In the new study, the researchers took a fresh look at historical data from Helios 1 and Helios 2, a pair of solar probes launched by NASA and the German Aerospace Center in 1974 and 1976, respectively. The twin probes orbited the Sun for nearly a decade, making a closest approach of 27 million miles, or 43 million km (closer than the orbit of Mercury) while studying the temperature and magnetism of the solar wind that gushed past.

If either of the probes had been engulfed by a train of gargantuan lava-lamp blobs, the encounter should be reflected in these readings, Viall said.

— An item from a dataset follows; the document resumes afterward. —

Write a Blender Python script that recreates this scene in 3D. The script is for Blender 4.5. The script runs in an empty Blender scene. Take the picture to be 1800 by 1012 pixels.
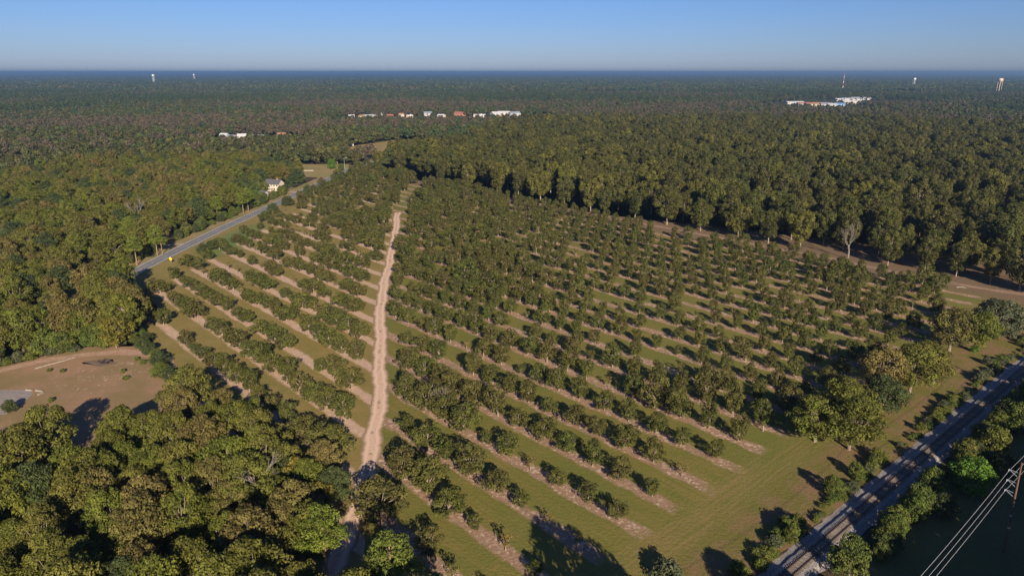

The researchers looked for one data pattern in particular — sudden bursts of hot, dense plasma punctuated by periods of cooler, flimsier wind — and found five instances that fit the bill.

The data from these events showed that the blobs bubbled out of the Sun every 90 minutes or so, supporting visible light observations of the blobs made decades later. The results also provided the first real, space-based evidence that the blobs are indeed much hotter and denser than normal solar wind, Viall said.

Burning questions
As to why the blobs form in the first place, the jury is still out. But, based on magnetic field readings taken near Earth, it’s likely that the blobs form in the same sort of explosions that create solar storms — massive blasts of plasma that launch forth when the Sun’s magnetic field lines tangle, break and recombine.

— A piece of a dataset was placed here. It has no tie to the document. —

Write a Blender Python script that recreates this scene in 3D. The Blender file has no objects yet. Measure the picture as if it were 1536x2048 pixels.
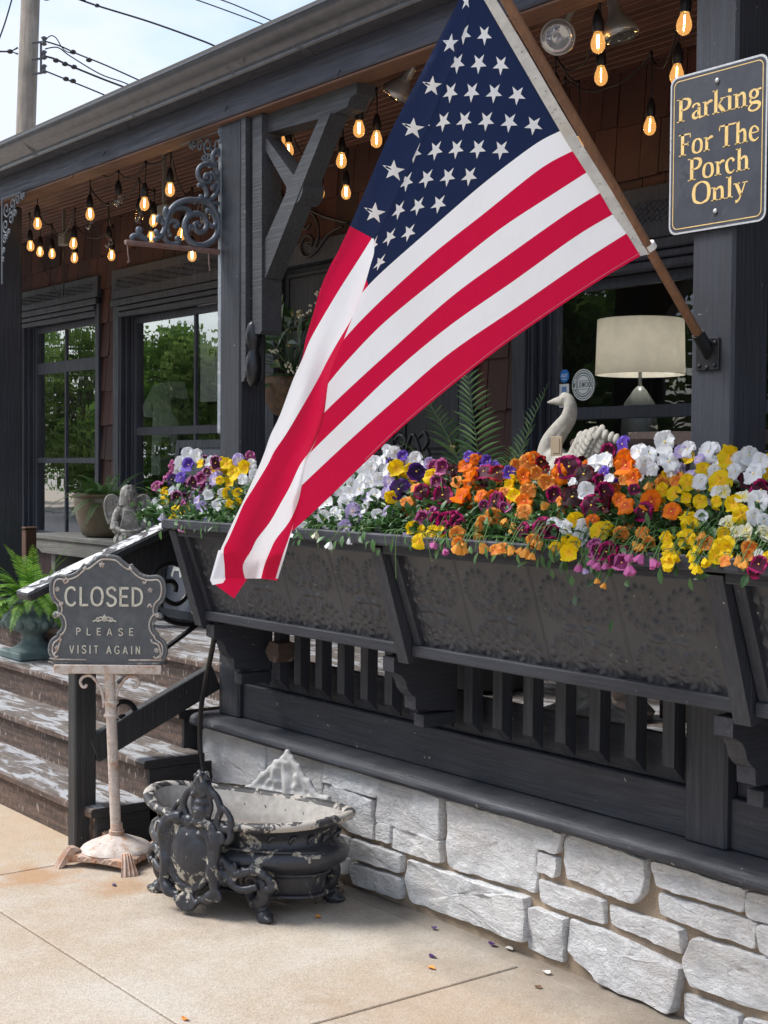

“We think a similar process is creating the blobs on a much smaller scale — ambient little bursts as opposed to giant explosions,” Viall said.

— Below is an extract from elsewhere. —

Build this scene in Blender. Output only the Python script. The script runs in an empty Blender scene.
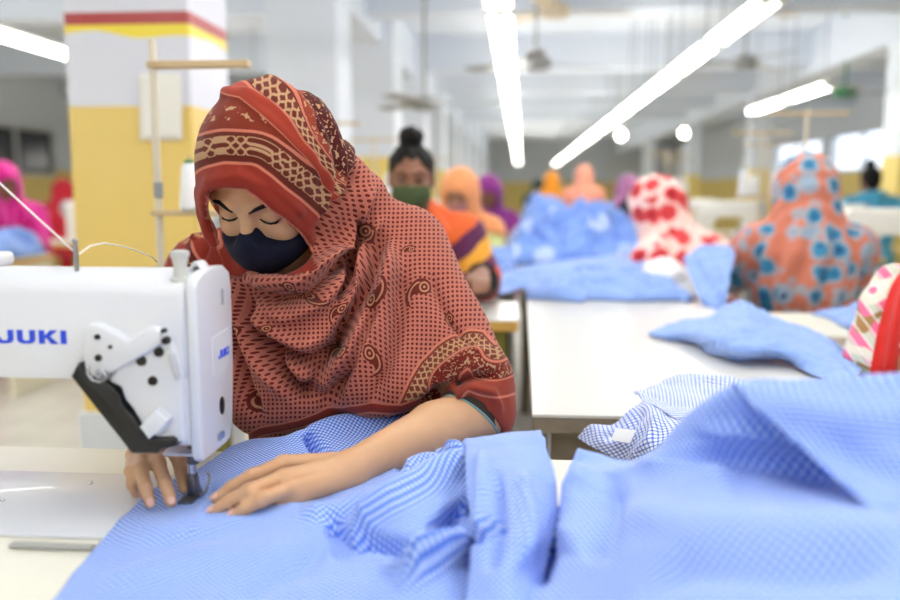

Results from NASA’s Parker Solar Probe, which launched in August 2018 and is now about 15 million miles from the Sun (24 million km), could soon confirm these suspicions. In addition to the 40-odd years of technological advancement that Parker has over the Helios probes, the Parker mission also ranges far closer to the Sun — coming within just 4 million miles (6.4 million km) of our local star at its closest approach. From this sizzling vantage point, the probe should be able to observe the blobs “right after they’re born,” Viall said.

The Thermosphere Responds To A Weaker Than Normal Solar Cycle

The Sun undergoes a magnetic metamorphosis every 11 years, when the celestial body flips its magnetic poles: North becomes south, and south becomes north. The Sun is currently in solar cycle (SC) 24, which began in June 2009. No cycle is the same: The length can vary from 9 to nearly 14 years, and the degree of solar activity fluctuates as well. Within each solar cycle, the frequency of sunspots and flares ebbs and flows in response to the changing magnetic field around the star.

The thermosphere, one of the outer layers of Earth’s atmosphere, is particularly sensitive to variation in solar activity. The thermosphere forms about 100 kilometers (62 miles) above our heads and extends for several hundred kilometers above that. It absorbs much of the X-ray and ultraviolet radiation from the Sun. During periods of high solar activity, the X-ray and ultraviolet radiation from the Sun increase, and the thermosphere swells as it sops up this increase in energy from the Sun. As the Sun approaches solar minimum, the thermosphere cools and shrinks as the intensity of the X-ray and ultraviolet radiation decreases. Since the International Space Station and many satellites orbit through this layer, changes in thermospheric boundaries and densities can affect their operation and the maintenance of their orbits.

The cooling near solar minimum is natural and specific to the thermosphere. The cooling thermosphere does not affect the troposphere, the layer of the atmosphere closest to Earth’s surface where people live. The temperatures we experience on the ground do not get colder because of this solar cycle. NASA and other climate researchers continue to see a warming trend in the troposphere. These two effects are ongoing but unrelated.

Nitric oxide and carbon dioxide play important roles in cooling the thermosphere. These molecules are able to radiate energy at infrared wavelengths and thus moderate the effects of energy inputs to the thermosphere. In particular, nitric oxide acts as a thermostat and, in concert with carbon dioxide, can significantly influence the temperature of the atmosphere, especially during periods when the thermosphere is disturbed during geomagnetic storms. The Sounding of the Atmosphere using Broadband Emission Radiometry (SABER) instrument on NASA’s Thermosphere, Ionosphere, Mesosphere Energetics and Dynamics (TIMED) satellite launched in 2002 and has been observing the infrared radiation from these molecules ever since.

Here Mlynczak et al. looked at the past 16 years of SABER data to quantify how much energy nitric oxide and carbon dioxide discharged from the thermosphere over the past two solar cycles. The period covers most of SC 23 and all of SC 24 to date.

The authors found that the infrared power emitted by the two molecules during SC 24 is substantially lower than the emissions during SC 23. In fact, the radiated energy from nitric oxide and carbon dioxide are only 50% and 73%, respectively, of the average emission of the five prior cycles dating back to 1954. The low rates of radiation are likely tied to the relative weakness of SC 24. To equal the average infrared radiation released from within the thermosphere over the past five cycles, the current solar cycle would need to span an additional 1,690 days. At that projected length, it would make the current cycle a full year longer than its predecessor and one of the longest in the historical record.

The study offers insightful information on the thermal state of Earth’s high atmosphere above 100 kilometers. The Sun’s influence on the thermosphere is a growing topic of research, and this study provides crucial quantitative context for future work.